Tarot, then, is an opportunity to look back as much as it is to look forward; each card helps you to do the work of “remembering and reconstruction,” the same work Freud says the analyst does.

*

In my deck, the Daughter of Wands is a beautiful, colorful snake coiled into an infinity sign and wrapped around a stick. Is there something sinister about her?

In other decks, the page of wands stands in a desert, looking at (talking to?) his staff. Although the landscape around him is blighted, his focus is singular, he is engaged. It is certainly not a card of chaos or despair. Close-reading the card’s symbols, it seems that at worst he is self-absorbed, stuck in his own internal reverie. At best, perhaps he is ascetic, independent from the landscape around him because his inner life is growing so rich it can sustain him on its own.

I am still happy every time I draw this card.

*

I go to see a psychic in New Orleans. She doesn’t read the cards the way I learned to, setting them out in a Celtic cross-spread and interpreting them one-by-one based on their symbolism. As above, I close-read the cards, just as I close-read Doolittle’s poems and prose. Intuition is not the driving force of my work.

The psychic shuffles the deck several times, draws five cards from the top, and begins talking. She keeps going for 30 minutes. She advises me to:

            Avoid brick walls

            Wait 24 months for pregnancy

            Wait 2 months to move

            Buy amethyst

            Drink more water

            Cut off old friends, old lovers, anyone who has nothing left to give

            Explore pranayama

            Meditate on goldfish

            Stop explaining my own syncretic interests to others: they may not make intuitive sense, but they will converge into a whole.
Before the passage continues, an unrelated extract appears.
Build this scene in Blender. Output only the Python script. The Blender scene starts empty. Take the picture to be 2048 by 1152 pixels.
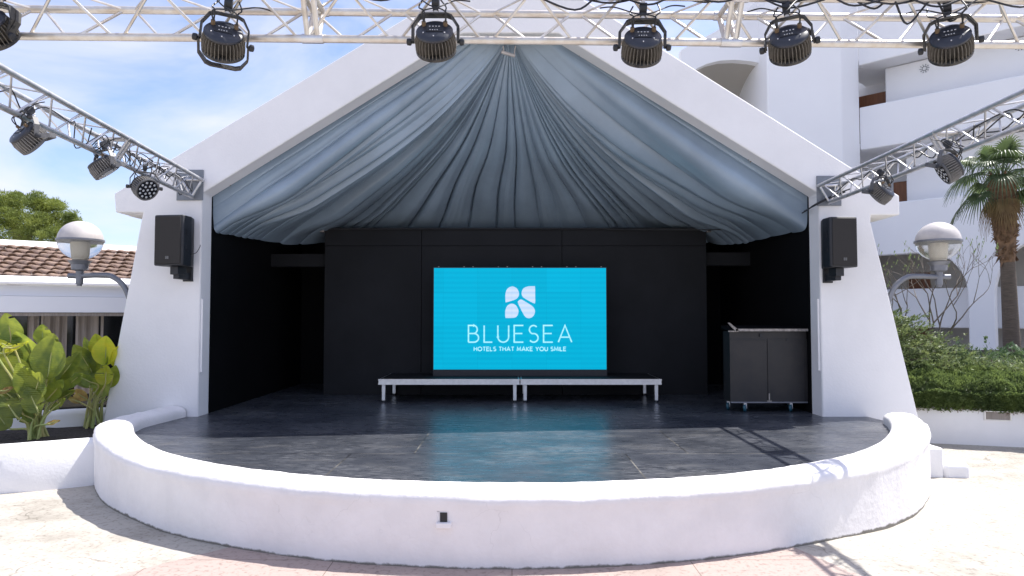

This last piece of advice is what I’ve been hoping someone will tell me for years.

*

In HERmione, the Ezra Pound character keeps telling Her that she and her friend and lover Fayne “would be burned as witches” in another day and age. Later in her life, Doolittle was hesitant to share her experiences or practices with many of her friends and colleagues for fear they would think she was insane. When she explained her psychic visions to Freud, he interpreted them as dreams rather than as waking experiences.

Members of “generation witch” need not hold any of these fears. Perhaps this is because women have more power and less to fear; perhaps it is because no one thinks that tarot or crystals or mojos can make women powerful. And if we merely acquire products to curate an aesthetic, to Instagram spreads of cards with crystals nearby, they probably can’t. They have no power on their own; they must all be charged with something that comes from within. A hope, an intention, an insight that is wrenched out only with some effort.